Starting at the top of the listing, extract every line up to and including the one with "def PZ(py, d): return HC + (VPY - py) * d / F". Pictures stay out of the copy.

════════════════

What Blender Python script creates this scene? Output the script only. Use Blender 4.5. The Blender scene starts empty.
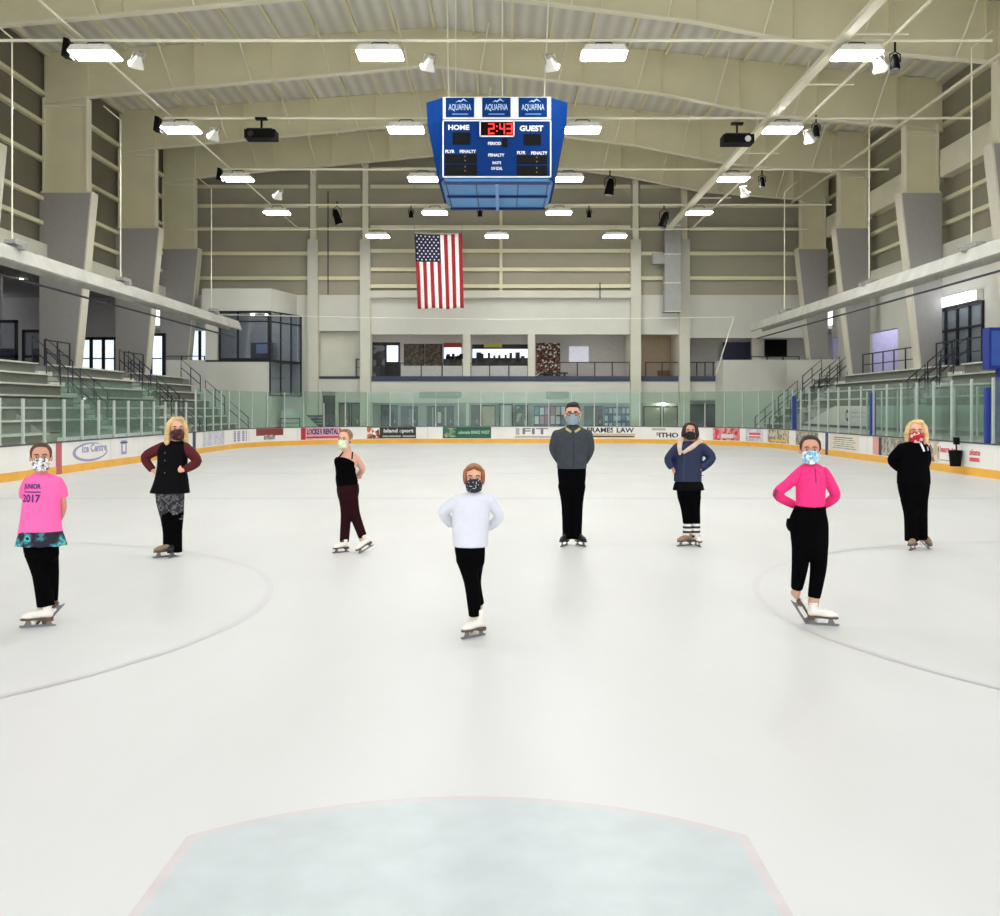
import bpy, bmesh, math, random
from mathutils import Vector, Matrix
from mathutils.bvhtree import BVHTree
random.seed(7)
S = bpy.context.scene
COL = S.collection
PI = math.pi
VPX, VPY, HC, F = 503.0, 409.0, 1.8, 1000.0      # horizon point, eye height (m), focal length (px)
def PX(px, d): return (px - VPX) * d / F
def PZ(py, d): return HC + (VPY - py) * d / F

# ------------------------------------------------------------------ materials
def lin(c):
    return tuple(((v/255)/12.92 if v/255 <= .04045 else ((v/255+.055)/1.055)**2.4) for v in c) + (1,)
_m = {}
def mat(name, rgb, rough=.6, metal=0., var=.06, scale=6., spec=.4, emit=None, es=0., bump=0.):
    if name in _m: return _m[name]
    m = bpy.data.materials.new(name); m.use_nodes = True; _m[name] = m
    nt = m.node_tree; b = nt.nodes['Principled BSDF']
    b.inputs['Roughness'].default_value = rough; b.inputs['Metallic'].default_value = metal
    b.inputs['Specular IOR Level'].default_value = spec
    tc = nt.nodes.new('ShaderNodeTexCoord'); nz = nt.nodes.new('ShaderNodeTexNoise')
    nz.inputs['Scale'].default_value = scale; nz.inputs['Detail'].default_value = 3
    nt.links.new(tc.outputs['Object'], nz.inputs['Vector'])
    r = nt.nodes.new('ShaderNodeValToRGB'); c = lin(rgb)
    r.color_ramp.elements[0].position = .3; r.color_ramp.elements[1].position = .7
    r.color_ramp.elements[0].color = tuple(max(0, v*(1-var)) for v in c[:3])+(1,)
    r.color_ramp.elements[1].color = tuple(min(1, v*(1+var)) for v in c[:3])+(1,)
    nt.links.new(nz.outputs['Fac'], r.inputs['Fac']); nt.links.new(r.outputs['Color'], b.inputs['Base Color'])
    if bump:
        bp = nt.nodes.new('ShaderNodeBump'); bp.inputs['Strength'].default_value = bump; bp.inputs['Distance'].default_value = .02
        nt.links.new(nz.outputs['Fac'], bp.inputs['Height']); nt.links.new(bp.outputs['Normal'], b.inputs['Normal'])
    if emit:
        b.inputs['Emission Color'].default_value = lin(emit); b.inputs['Emission Strength'].default_value = es
    return m
def pattern(name, cols, scale=30., rough=.8, kind='vor'):
    """several flat colours in patches"""
    m = bpy.data.materials.new(name); m.use_nodes = True
    nt = m.node_tree; b = nt.nodes['Principled BSDF']; b.inputs['Roughness'].default_value = rough
    tc = nt.nodes.new('ShaderNodeTexCoord')
    if kind == 'vor':
        t = nt.nodes.new('ShaderNodeTexVoronoi'); t.inputs['Scale'].default_value = scale
        sep = nt.nodes.new('ShaderNodeSeparateColor'); nt.links.new(t.outputs['Color'], sep.inputs[0]); out = sep.outputs[0]
    elif kind == 'dots':
        t = nt.nodes.new('ShaderNodeTexVoronoi'); t.inputs['Scale'].default_value = scale; out = t.outputs['Distance']
    else:
        t = nt.nodes.new('ShaderNodeTexNoise'); t.inputs['Scale'].default_value = scale; out = t.outputs['Fac']
    nt.links.new(tc.outputs['Object'], t.inputs['Vector'])
    r = nt.nodes.new('ShaderNodeValToRGB'); r.color_ramp.interpolation = 'CONSTANT'
    n = len(cols); lo, hi = (0., 1.) if kind == 'vor' else ((.0, .75) if kind == 'dots' else (.3, .7))
    while len(r.color_ramp.elements) < n: r.color_ramp.elements.new(.5)
    for i, c in enumerate(cols):
        r.color_ramp.elements[i].position = 0 if i == 0 else lo + (hi-lo)*i/n
    for i, c in enumerate(cols): r.color_ramp.elements[i].color = lin(c)
    nt.links.new(out, r.inputs['Fac']); nt.links.new(r.outputs['Color'], b.inputs['Base Color'])
    return m
def glassmat(name, tint, haze=.06, gloss=.07, hz=(222, 232, 224)):
    m = bpy.data.materials.new(name); m.use_nodes = True; nt = m.node_tree
    nt.nodes.remove(nt.nodes['Principled BSDF']); out = nt.nodes['Material Output']
    tr = nt.nodes.new('ShaderNodeBsdfTransparent'); tr.inputs[0].default_value = lin(tint)
    gl = nt.nodes.new('ShaderNodeBsdfGlossy'); gl.inputs['Roughness'].default_value = .04; gl.inputs[0].default_value = (.9, 1, .95, 1)
    df = nt.nodes.new('ShaderNodeBsdfDiffuse'); df.inputs[0].default_value = lin(hz)
    nz = nt.nodes.new('ShaderNodeTexNoise'); nz.inputs['Scale'].default_value = 1.5
    tc = nt.nodes.new('ShaderNodeTexCoord'); nt.links.new(tc.outputs['Object'], nz.inputs['Vector'])
    mu = nt.nodes.new('ShaderNodeMath'); mu.operation = 'MULTIPLY'; mu.inputs[1].default_value = haze*2
    nt.links.new(nz.outputs['Fac'], mu.inputs[0])
    m1 = nt.nodes.new('ShaderNodeMixShader'); m1.inputs[0].default_value = gloss
    m2 = nt.nodes.new('ShaderNodeMixShader')
    nt.links.new(tr.outputs[0], m1.inputs[1]); nt.links.new(gl.outputs[0], m1.inputs[2])
    nt.links.new(mu.outputs[0], m2.inputs[0]); nt.links.new(m1.outputs[0], m2.inputs[1]); nt.links.new(df.outputs[0], m2.inputs[2])
    nt.links.new(m2.outputs[0], out.inputs[0])
    return m

M = dict(
 cream=mat('cream_wall_paint', (212, 209, 194), .7, var=.03, scale=1.2),
 white=mat('white_wall_paint', (212, 210, 200), .7, var=.02, scale=1.2),
 liner=mat('tan_liner_panel', (168, 162, 142), .6, var=.05, scale=.6),
 steel=mat('tan_steel_paint', (228, 221, 186), .5, var=.04, scale=.8),
 steel_light=mat('pale_steel_edge', (236, 230, 206), .5, var=.03, scale=.8),
 clad=mat('grey_column_cladding', (162, 158, 154), .7, var=.03),
 clad_edge=mat('pale_column_edge', (222, 216, 198), .7, var=.03),
 concourse=mat('grey_concourse_wall', (150, 146, 146), .8, var=.05),
 dark=mat('near_black_frame', (26, 26, 34), .5),
 rail=mat('dark_railing_steel', (48, 50, 62), .5),
 navy=mat('navy_band_paint', (62, 70, 92), .6),
 black=mat('black_plastic', (9, 9, 10), .5, spec=.1),
 alu=mat('satin_aluminium', (206, 208, 204), .4, metal=.3),
 board=mat('white_dasher_plastic', (236, 233, 230), .35, var=.03, scale=1.5),
 kick=mat('yellow_kick_plastic', (236, 176, 62), .4, var=.06, scale=2),
 cap=mat('dark_cap_rail', (72, 78, 82), .5),
 blue=mat('royal_blue_pad', (26, 50, 140), .5),
 sblue=mat('scoreboard_blue', (2, 44, 104), .6, var=.03, spec=.08),
 sblue2=mat('scoreboard_lower_blue', (76, 140, 200), .4, var=.03),
 sdark=mat('scoreboard_navy_trim', (6, 36, 92), .5),
 signwhite=mat('sign_white', (218, 219, 220), .5, var=.01),
 concrete=mat('grey_concrete', (140, 138, 134), .8, var=.1, scale=2, bump=.1),
 under=mat('seat_gap_shade', (118, 120, 110), .8),  # support darkened to stand for the shaded gaps under the planks
 bench=mat('pale_aluminium_plank', (216, 217, 205), .5, var=.10, scale=1.7),
 deck=mat('grey_bleacher_deck', (166, 168, 158), .7, var=.15, scale=1.3),
 tube=mat('galvanised_tube', (178, 176, 168), .45, metal=.25, var=.12, scale=1.5),
 duct=mat('galvanised_duct', (160, 160, 156), .5, metal=.3),
 hwhite=mat('horn_white', (232, 230, 222), .5),
 lamp_dim=mat('lamp_diffuser_weaker', (255, 255, 255), .5, emit=(251, 253, 250), es=24.),
 lamp=mat('lamp_diffuser', (255, 255, 255), .5, emit=(251, 253, 250), es=58.),
 downlamp=mat('downlight_lens', (255, 255, 255), .5, emit=(255, 246, 228), es=45.),
 sky=mat('daylit_window', (200, 208, 220), .3, emit=(220, 234, 255), es=.85),
 striplight=mat('strip_lamp', (255, 255, 255), .3, emit=(238, 244, 255), es=5.),
 led=mat('red_led', (255, 40, 30), .4, emit=(255, 40, 30), es=1.6),
 amber=mat('dim_amber_led', (120, 96, 60), .4),
 glass=glassmat('rink_glass', (243, 248, 245), .04, .03),
 glass_tall=glassmat('end_rink_glass', (228, 241, 235), .05, .03),
 window=glassmat('window_glass', (226, 230, 236), .03, .08, (160, 170, 180)),
)

# roof: silver-faced insulation with fine ribs running up the slope
def roofmat():
    m = bpy.data.materials.new('silver_roof_insulation'); m.use_nodes = True; nt = m.node_tree; b = nt.nodes['Principled BSDF']
    b.inputs['Roughness'].default_value = .5; b.inputs['Metallic'].default_value = .15
    tc = nt.nodes.new('ShaderNodeTexCoord'); w = nt.nodes.new('ShaderNodeTexWave'); w.bands_direction = 'X'
    w.inputs['Scale'].default_value = .55; w.inputs['Distortion'].default_value = .4; w.inputs['Detail'].default_value = 2
    n = nt.nodes.new('ShaderNodeTexNoise'); n.inputs['Scale'].default_value = .5; n.inputs['Detail'].default_value = 5
    mx = nt.nodes.new('ShaderNodeMath'); mx.operation = 'MULTIPLY'
    nt.links.new(tc.outputs['Object'], w.inputs['Vector']); nt.links.new(tc.outputs['Object'], n.inputs['Vector'])
    nt.links.new(w.outputs['Fac'], mx.inputs[0]); nt.links.new(n.outputs['Fac'], mx.inputs[1])
    r = nt.nodes.new('ShaderNodeValToRGB'); r.color_ramp.elements[0].color = lin((206, 202, 192)); r.color_ramp.elements[1].color = lin((232, 229, 222))
    r.color_ramp.elements[1].position = .6
    nt.links.new(mx.outputs[0], r.inputs['Fac']); nt.links.new(r.outputs['Color'], b.inputs['Base Color'])
    return m
M['roof'] = roofmat()
def icemat():
    m = bpy.data.materials.new('skated_ice'); m.use_nodes = True; nt = m.node_tree; b = nt.nodes['Principled BSDF']
    b.inputs['Roughness'].default_value = .38; b.inputs['Specular IOR Level'].default_value = .25
    tc = nt.nodes.new('ShaderNodeTexCoord'); mp = nt.nodes.new('ShaderNodeMapping'); mp.inputs['Scale'].default_value = (.35, .12, 1)
    n = nt.nodes.new('ShaderNodeTexNoise'); n.inputs['Scale'].default_value = 2.2; n.inputs['Detail'].default_value = 6
    nt.links.new(tc.outputs['Object'], mp.inputs[0]); nt.links.new(mp.outputs[0], n.inputs['Vector'])
    r = nt.nodes.new('ShaderNodeValToRGB'); r.color_ramp.elements[0].position = .35; r.color_ramp.elements[1].position = .65
    r.color_ramp.elements[0].color = lin((207, 206, 204)); r.color_ramp.elements[1].color = lin((213, 212, 211))
    n2 = nt.nodes.new('ShaderNodeTexNoise'); n2.inputs['Scale'].default_value = 9; n2.inputs['Detail'].default_value = 8
    nt.links.new(tc.outputs['Object'], n2.inputs['Vector'])
    bp = nt.nodes.new('ShaderNodeBump'); bp.inputs['Strength'].default_value = .12; bp.inputs['Distance'].default_value = .01
    nt.links.new(n2.outputs['Fac'], bp.inputs['Height']); nt.links.new(bp.outputs['Normal'], b.inputs['Normal'])
    nt.links.new(n.outputs['Fac'], r.inputs['Fac']); nt.links.new(r.outputs['Color'], b.inputs['Base Color'])
    return m
M['ice'] = icemat()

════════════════

RESPONSE TO THE TASK:
What Blender Python script creates this scene? Output the script only. Use Blender 4.5. The Blender scene starts empty.
import bpy, bmesh, math, random
from mathutils import Vector, Matrix
from mathutils.bvhtree import BVHTree
random.seed(7)
S = bpy.context.scene
COL = S.collection
PI = math.pi
VPX, VPY, HC, F = 503.0, 409.0, 1.8, 1000.0      # horizon point, eye height (m), focal length (px)
def PX(px, d): return (px - VPX) * d / F
def PZ(py, d): return HC + (VPY - py) * d / F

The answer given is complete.